On March 19, 2024, Defendant David Broadrick pled guilty without a sentence recommendation on the eve of trial to Distribution of Methamphetamine, Cruelty to Children in the Second Degree, Illegal Use of a Communication Facility, two counts of Theft by Receiving Stolen Property and two counts of Possession of Firearm by a Convicted Felon.
He was sentenced by Judge Brian House to a thirty-year sentence with the first fourteen years to be served in the Department of Corrections.
Broadrick began selling methamphetamine, fentanyl, cocaine, oxycodone and marijuana to a thirteen-year-old Catoosa County resident starting in 2022. In Broadrick’s last sale of methamphetamine to the teenager, Broadrick advised the teenager to use the methamphetamine by putting it in his anus in order to get high faster. As a result, the teenager overdosed in January 2023 and was on life support for days before his eventual recovery.
The Catoosa County Sheriff’s Office investigated the case including Detectives Zach Roden, Josh Moore and Chris Lyons. The Department of Community Supervision, the Lookout Mountain Judicial Circuit Drug Task Force and the Walker County Sheriff’s Office assisted in the arrest of Broadrick.

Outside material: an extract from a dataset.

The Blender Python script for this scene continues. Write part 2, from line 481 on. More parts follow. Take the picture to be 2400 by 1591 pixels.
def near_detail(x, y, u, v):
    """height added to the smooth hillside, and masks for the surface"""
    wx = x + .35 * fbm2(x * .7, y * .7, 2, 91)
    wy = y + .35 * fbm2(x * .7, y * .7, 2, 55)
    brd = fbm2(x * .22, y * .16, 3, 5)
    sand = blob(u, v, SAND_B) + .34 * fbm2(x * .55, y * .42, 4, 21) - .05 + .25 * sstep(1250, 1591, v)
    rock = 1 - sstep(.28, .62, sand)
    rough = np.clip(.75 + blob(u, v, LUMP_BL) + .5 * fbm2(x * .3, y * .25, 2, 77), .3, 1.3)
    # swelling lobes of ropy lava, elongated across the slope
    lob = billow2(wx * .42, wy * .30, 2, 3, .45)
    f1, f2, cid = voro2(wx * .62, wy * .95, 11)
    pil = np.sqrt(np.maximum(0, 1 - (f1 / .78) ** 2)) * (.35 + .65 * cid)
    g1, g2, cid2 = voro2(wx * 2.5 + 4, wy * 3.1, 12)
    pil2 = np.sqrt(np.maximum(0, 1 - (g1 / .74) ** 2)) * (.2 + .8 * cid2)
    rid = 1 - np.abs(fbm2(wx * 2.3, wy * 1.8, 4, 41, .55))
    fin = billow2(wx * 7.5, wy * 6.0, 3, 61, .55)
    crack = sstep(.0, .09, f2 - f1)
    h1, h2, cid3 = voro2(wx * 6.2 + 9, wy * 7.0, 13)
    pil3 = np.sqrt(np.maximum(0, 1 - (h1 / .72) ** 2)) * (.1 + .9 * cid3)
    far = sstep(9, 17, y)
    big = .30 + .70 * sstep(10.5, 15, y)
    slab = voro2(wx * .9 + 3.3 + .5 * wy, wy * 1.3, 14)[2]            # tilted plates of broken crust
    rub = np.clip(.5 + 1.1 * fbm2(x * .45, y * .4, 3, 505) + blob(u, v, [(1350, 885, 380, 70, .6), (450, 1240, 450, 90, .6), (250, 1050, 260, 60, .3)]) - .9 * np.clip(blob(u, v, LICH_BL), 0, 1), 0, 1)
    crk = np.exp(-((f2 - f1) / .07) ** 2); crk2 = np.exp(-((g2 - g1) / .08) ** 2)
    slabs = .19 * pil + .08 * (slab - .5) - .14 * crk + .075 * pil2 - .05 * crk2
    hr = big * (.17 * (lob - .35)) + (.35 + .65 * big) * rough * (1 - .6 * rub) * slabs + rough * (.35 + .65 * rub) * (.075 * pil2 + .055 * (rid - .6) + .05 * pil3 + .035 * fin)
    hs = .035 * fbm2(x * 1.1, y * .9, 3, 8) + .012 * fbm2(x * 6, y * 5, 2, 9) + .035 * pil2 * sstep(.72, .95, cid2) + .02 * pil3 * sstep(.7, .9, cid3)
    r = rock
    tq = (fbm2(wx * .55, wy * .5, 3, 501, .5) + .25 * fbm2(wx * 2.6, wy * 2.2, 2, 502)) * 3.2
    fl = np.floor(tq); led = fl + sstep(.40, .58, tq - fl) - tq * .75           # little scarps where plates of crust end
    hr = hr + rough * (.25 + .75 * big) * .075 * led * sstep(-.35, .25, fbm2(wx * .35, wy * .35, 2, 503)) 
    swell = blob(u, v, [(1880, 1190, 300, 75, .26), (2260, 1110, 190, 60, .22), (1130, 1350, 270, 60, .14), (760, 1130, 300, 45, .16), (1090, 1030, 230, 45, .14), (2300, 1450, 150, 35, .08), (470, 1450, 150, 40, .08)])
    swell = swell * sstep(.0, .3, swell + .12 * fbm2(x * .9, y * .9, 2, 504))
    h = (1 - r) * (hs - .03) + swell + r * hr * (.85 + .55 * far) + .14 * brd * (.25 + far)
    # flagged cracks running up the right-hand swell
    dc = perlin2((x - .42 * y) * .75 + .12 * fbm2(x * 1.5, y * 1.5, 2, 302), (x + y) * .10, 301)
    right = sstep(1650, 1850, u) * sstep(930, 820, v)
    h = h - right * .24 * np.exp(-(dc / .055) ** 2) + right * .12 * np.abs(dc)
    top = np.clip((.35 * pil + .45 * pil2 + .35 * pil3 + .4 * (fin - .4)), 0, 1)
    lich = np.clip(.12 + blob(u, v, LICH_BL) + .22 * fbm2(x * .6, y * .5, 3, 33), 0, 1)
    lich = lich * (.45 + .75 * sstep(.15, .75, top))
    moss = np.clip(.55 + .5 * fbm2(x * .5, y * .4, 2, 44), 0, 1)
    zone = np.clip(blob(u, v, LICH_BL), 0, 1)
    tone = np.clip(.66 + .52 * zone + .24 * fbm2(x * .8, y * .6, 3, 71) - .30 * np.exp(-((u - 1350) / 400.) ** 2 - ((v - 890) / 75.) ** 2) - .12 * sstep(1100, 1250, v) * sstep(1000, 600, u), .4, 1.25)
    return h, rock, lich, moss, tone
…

This case was prosecuted by Senior Assistant District Attorney Beth Evans with the help of Victim Advocate Shelby Bradshaw, Administrative Assistant Rachel Moon, and Investigator Eric Sliz. “Fighting the methamphetamine and opioid epidemics by going after the people selling this poison is a top priority of mine,” said District Attorney Clayton M. Fuller. “If you sell poison to kids in our community, me and our law enforcement partners will put you in the one place you belong: Prison.”